▸ **What is required**: Transcribe each line exactly.

▸ **Data provided**:
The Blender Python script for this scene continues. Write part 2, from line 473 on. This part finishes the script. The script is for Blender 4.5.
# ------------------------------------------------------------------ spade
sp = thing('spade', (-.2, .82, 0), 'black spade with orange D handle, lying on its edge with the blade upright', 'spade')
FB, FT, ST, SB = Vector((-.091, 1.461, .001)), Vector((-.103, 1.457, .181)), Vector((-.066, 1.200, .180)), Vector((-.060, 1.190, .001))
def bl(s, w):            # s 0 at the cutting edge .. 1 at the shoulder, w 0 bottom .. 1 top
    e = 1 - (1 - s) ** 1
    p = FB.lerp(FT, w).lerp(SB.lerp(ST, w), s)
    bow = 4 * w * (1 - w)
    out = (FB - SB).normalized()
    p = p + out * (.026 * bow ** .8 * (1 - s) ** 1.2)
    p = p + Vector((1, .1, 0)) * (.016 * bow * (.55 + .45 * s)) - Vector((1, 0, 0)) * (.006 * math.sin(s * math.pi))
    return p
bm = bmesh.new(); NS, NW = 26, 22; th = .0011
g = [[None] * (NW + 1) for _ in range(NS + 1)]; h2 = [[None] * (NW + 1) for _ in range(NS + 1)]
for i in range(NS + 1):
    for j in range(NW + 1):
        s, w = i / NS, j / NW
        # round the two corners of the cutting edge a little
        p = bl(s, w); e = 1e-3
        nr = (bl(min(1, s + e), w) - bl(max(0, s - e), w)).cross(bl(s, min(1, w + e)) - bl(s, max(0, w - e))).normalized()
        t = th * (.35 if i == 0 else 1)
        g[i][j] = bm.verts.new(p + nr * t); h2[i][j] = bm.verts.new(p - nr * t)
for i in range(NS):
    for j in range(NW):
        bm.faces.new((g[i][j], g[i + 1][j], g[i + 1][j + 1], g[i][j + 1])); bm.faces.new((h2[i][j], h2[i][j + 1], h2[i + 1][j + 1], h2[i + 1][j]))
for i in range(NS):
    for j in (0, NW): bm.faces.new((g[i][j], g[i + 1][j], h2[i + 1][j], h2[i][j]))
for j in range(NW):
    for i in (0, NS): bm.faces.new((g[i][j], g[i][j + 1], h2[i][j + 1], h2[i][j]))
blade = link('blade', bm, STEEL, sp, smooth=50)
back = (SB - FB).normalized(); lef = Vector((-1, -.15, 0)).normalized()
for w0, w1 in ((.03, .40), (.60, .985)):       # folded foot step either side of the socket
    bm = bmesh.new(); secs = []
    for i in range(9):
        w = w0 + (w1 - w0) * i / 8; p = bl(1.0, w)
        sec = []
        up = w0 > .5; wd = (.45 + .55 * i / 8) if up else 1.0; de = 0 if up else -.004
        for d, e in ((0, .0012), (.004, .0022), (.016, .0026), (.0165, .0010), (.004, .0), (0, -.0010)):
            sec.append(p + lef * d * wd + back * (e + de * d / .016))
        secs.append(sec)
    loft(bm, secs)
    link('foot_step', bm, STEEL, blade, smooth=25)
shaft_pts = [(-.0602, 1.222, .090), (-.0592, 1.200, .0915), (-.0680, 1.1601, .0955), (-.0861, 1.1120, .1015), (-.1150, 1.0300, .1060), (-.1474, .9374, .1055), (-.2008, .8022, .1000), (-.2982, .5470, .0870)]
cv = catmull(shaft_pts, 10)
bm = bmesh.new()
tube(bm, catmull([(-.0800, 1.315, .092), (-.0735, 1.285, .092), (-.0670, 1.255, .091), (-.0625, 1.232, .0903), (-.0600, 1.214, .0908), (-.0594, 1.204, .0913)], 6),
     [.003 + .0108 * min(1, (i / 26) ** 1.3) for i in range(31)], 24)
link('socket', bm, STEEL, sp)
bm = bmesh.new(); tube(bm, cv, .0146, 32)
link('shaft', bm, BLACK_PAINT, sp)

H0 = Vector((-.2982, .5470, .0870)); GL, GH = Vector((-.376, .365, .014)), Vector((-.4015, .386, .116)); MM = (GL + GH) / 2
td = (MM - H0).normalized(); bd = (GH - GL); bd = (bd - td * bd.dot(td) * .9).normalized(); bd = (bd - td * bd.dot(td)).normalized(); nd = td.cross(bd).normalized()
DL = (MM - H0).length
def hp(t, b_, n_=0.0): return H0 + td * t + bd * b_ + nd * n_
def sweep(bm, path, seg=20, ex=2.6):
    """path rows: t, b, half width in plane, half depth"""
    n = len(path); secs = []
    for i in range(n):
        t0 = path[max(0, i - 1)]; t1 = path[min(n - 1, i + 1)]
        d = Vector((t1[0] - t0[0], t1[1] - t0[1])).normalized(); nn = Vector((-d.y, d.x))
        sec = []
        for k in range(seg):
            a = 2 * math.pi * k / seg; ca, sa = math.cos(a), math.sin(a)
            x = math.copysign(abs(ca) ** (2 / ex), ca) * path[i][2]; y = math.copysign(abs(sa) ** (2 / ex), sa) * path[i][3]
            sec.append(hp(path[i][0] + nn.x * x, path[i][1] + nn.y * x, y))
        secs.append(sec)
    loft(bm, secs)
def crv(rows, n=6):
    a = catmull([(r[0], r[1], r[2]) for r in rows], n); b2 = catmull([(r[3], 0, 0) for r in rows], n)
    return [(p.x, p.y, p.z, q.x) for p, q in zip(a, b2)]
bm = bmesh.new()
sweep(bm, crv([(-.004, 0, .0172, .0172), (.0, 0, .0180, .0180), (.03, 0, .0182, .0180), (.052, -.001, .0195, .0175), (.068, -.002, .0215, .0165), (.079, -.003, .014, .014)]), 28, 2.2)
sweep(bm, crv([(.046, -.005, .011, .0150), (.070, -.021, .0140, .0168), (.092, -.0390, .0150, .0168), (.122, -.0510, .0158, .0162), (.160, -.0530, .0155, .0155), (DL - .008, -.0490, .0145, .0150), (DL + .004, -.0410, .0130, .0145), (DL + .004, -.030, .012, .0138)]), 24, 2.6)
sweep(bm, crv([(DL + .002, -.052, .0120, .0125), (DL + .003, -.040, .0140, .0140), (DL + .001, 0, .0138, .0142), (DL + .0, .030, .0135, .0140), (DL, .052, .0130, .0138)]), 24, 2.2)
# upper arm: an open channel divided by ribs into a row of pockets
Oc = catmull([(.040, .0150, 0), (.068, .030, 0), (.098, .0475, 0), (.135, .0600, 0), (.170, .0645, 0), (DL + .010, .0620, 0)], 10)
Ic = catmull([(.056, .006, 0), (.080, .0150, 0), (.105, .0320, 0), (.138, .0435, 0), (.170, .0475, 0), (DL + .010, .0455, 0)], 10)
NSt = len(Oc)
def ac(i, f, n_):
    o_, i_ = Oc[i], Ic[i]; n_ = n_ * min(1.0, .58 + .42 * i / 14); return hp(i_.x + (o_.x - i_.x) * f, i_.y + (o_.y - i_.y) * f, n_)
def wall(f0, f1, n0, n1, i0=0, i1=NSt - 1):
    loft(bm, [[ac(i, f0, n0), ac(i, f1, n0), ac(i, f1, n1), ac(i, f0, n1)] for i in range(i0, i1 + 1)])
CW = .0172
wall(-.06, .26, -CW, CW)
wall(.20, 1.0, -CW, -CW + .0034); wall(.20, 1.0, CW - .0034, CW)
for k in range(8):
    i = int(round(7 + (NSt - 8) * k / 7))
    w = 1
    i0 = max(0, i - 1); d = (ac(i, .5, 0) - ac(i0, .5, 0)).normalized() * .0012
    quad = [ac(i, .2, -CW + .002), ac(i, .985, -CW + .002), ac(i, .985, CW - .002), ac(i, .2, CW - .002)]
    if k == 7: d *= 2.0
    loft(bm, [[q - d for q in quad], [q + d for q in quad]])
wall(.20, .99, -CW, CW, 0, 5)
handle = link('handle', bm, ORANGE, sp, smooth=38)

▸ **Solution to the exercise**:
The Blender Python script for this scene continues. Write part 2, from line 473 on. This part finishes the script. The script is for Blender 4.5.
# ------------------------------------------------------------------ spade
sp = thing('spade', (-.2, .82, 0), 'black spade with orange D handle, lying on its edge with the blade upright', 'spade')
FB, FT, ST, SB = Vector((-.091, 1.461, .001)), Vector((-.103, 1.457, .181)), Vector((-.066, 1.200, .180)), Vector((-.060, 1.190, .001))
def bl(s, w):            # s 0 at the cutting edge .. 1 at the shoulder, w 0 bottom .. 1 top
    e = 1 - (1 - s) ** 1
    p = FB.lerp(FT, w).lerp(SB.lerp(ST, w), s)
    bow = 4 * w * (1 - w)
    out = (FB - SB).normalized()
    p = p + out * (.026 * bow ** .8 * (1 - s) ** 1.2)
    p = p + Vector((1, .1, 0)) * (.016 * bow * (.55 + .45 * s)) - Vector((1, 0, 0)) * (.006 * math.sin(s * math.pi))
    return p
bm = bmesh.new(); NS, NW = 26, 22; th = .0011
g = [[None] * (NW + 1) for _ in range(NS + 1)]; h2 = [[None] * (NW + 1) for _ in range(NS + 1)]
for i in range(NS + 1):
    for j in range(NW + 1):
        s, w = i / NS, j / NW
        # round the two corners of the cutting edge a little
        p = bl(s, w); e = 1e-3
        nr = (bl(min(1, s + e), w) - bl(max(0, s - e), w)).cross(bl(s, min(1, w + e)) - bl(s, max(0, w - e))).normalized()
        t = th * (.35 if i == 0 else 1)
        g[i][j] = bm.verts.new(p + nr * t); h2[i][j] = bm.verts.new(p - nr * t)
for i in range(NS):
    for j in range(NW):
        bm.faces.new((g[i][j], g[i + 1][j], g[i + 1][j + 1], g[i][j + 1])); bm.faces.new((h2[i][j], h2[i][j + 1], h2[i + 1][j + 1], h2[i + 1][j]))
for i in range(NS):
    for j in (0, NW): bm.faces.new((g[i][j], g[i + 1][j], h2[i + 1][j], h2[i][j]))
for j in range(NW):
    for i in (0, NS): bm.faces.new((g[i][j], g[i][j + 1], h2[i][j + 1], h2[i][j]))
blade = link('blade', bm, STEEL, sp, smooth=50)
back = (SB - FB).normalized(); lef = Vector((-1, -.15, 0)).normalized()
for w0, w1 in ((.03, .40), (.60, .985)):       # folded foot step either side of the socket
    bm = bmesh.new(); secs = []
    for i in range(9):
        w = w0 + (w1 - w0) * i / 8; p = bl(1.0, w)
        sec = []
        up = w0 > .5; wd = (.45 + .55 * i / 8) if up else 1.0; de = 0 if up else -.004
        for d, e in ((0, .0012), (.004, .0022), (.016, .0026), (.0165, .0010), (.004, .0), (0, -.0010)):
            sec.append(p + lef * d * wd + back * (e + de * d / .016))
        secs.append(sec)
    loft(bm, secs)
    link('foot_step', bm, STEEL, blade, smooth=25)
shaft_pts = [(-.0602, 1.222, .090), (-.0592, 1.200, .0915), (-.0680, 1.1601, .0955), (-.0861, 1.1120, .1015), (-.1150, 1.0300, .1060), (-.1474, .9374, .1055), (-.2008, .8022, .1000), (-.2982, .5470, .0870)]
cv = catmull(shaft_pts, 10)
bm = bmesh.new()
tube(bm, catmull([(-.0800, 1.315, .092), (-.0735, 1.285, .092), (-.0670, 1.255, .091), (-.0625, 1.232, .0903), (-.0600, 1.214, .0908), (-.0594, 1.204, .0913)], 6),
     [.003 + .0108 * min(1, (i / 26) ** 1.3) for i in range(31)], 24)
link('socket', bm, STEEL, sp)
bm = bmesh.new(); tube(bm, cv, .0146, 32)
link('shaft', bm, BLACK_PAINT, sp)

H0 = Vector((-.2982, .5470, .0870)); GL, GH = Vector((-.376, .365, .014)), Vector((-.4015, .386, .116)); MM = (GL + GH) / 2
td = (MM - H0).normalized(); bd = (GH - GL); bd = (bd - td * bd.dot(td) * .9).normalized(); bd = (bd - td * bd.dot(td)).normalized(); nd = td.cross(bd).normalized()
DL = (MM - H0).length
def hp(t, b_, n_=0.0): return H0 + td * t + bd * b_ + nd * n_
def sweep(bm, path, seg=20, ex=2.6):
    """path rows: t, b, half width in plane, half depth"""
    n = len(path); secs = []
    for i in range(n):
        t0 = path[max(0, i - 1)]; t1 = path[min(n - 1, i + 1)]
        d = Vector((t1[0] - t0[0], t1[1] - t0[1])).normalized(); nn = Vector((-d.y, d.x))
        sec = []
        for k in range(seg):
            a = 2 * math.pi * k / seg; ca, sa = math.cos(a), math.sin(a)
            x = math.copysign(abs(ca) ** (2 / ex), ca) * path[i][2]; y = math.copysign(abs(sa) ** (2 / ex), sa) * path[i][3]
            sec.append(hp(path[i][0] + nn.x * x, path[i][1] + nn.y * x, y))
        secs.append(sec)
    loft(bm, secs)
def crv(rows, n=6):
    a = catmull([(r[0], r[1], r[2]) for r in rows], n); b2 = catmull([(r[3], 0, 0) for r in rows], n)
    return [(p.x, p.y, p.z, q.x) for p, q in zip(a, b2)]
bm = bmesh.new()
sweep(bm, crv([(-.004, 0, .0172, .0172), (.0, 0, .0180, .0180), (.03, 0, .0182, .0180), (.052, -.001, .0195, .0175), (.068, -.002, .0215, .0165), (.079, -.003, .014, .014)]), 28, 2.2)
sweep(bm, crv([(.046, -.005, .011, .0150), (.070, -.021, .0140, .0168), (.092, -.0390, .0150, .0168), (.122, -.0510, .0158, .0162), (.160, -.0530, .0155, .0155), (DL - .008, -.0490, .0145, .0150), (DL + .004, -.0410, .0130, .0145), (DL + .004, -.030, .012, .0138)]), 24, 2.6)
sweep(bm, crv([(DL + .002, -.052, .0120, .0125), (DL + .003, -.040, .0140, .0140), (DL + .001, 0, .0138, .0142), (DL + .0, .030, .0135, .0140), (DL, .052, .0130, .0138)]), 24, 2.2)
# upper arm: an open channel divided by ribs into a row of pockets
Oc = catmull([(.040, .0150, 0), (.068, .030, 0), (.098, .0475, 0), (.135, .0600, 0), (.170, .0645, 0), (DL + .010, .0620, 0)], 10)
Ic = catmull([(.056, .006, 0), (.080, .0150, 0), (.105, .0320, 0), (.138, .0435, 0), (.170, .0475, 0), (DL + .010, .0455, 0)], 10)
NSt = len(Oc)
def ac(i, f, n_):
    o_, i_ = Oc[i], Ic[i]; n_ = n_ * min(1.0, .58 + .42 * i / 14); return hp(i_.x + (o_.x - i_.x) * f, i_.y + (o_.y - i_.y) * f, n_)
def wall(f0, f1, n0, n1, i0=0, i1=NSt - 1):
    loft(bm, [[ac(i, f0, n0), ac(i, f1, n0), ac(i, f1, n1), ac(i, f0, n1)] for i in range(i0, i1 + 1)])
CW = .0172
wall(-.06, .26, -CW, CW)
wall(.20, 1.0, -CW, -CW + .0034); wall(.20, 1.0, CW - .0034, CW)
for k in range(8):
    i = int(round(7 + (NSt - 8) * k / 7))
    w = 1
    i0 = max(0, i - 1); d = (ac(i, .5, 0) - ac(i0, .5, 0)).normalized() * .0012
    quad = [ac(i, .2, -CW + .002), ac(i, .985, -CW + .002), ac(i, .985, CW - .002), ac(i, .2, CW - .002)]
    if k == 7: d *= 2.0
    loft(bm, [[q - d for q in quad], [q + d for q in quad]])
wall(.20, .99, -CW, CW, 0, 5)
handle = link('handle', bm, ORANGE, sp, smooth=38)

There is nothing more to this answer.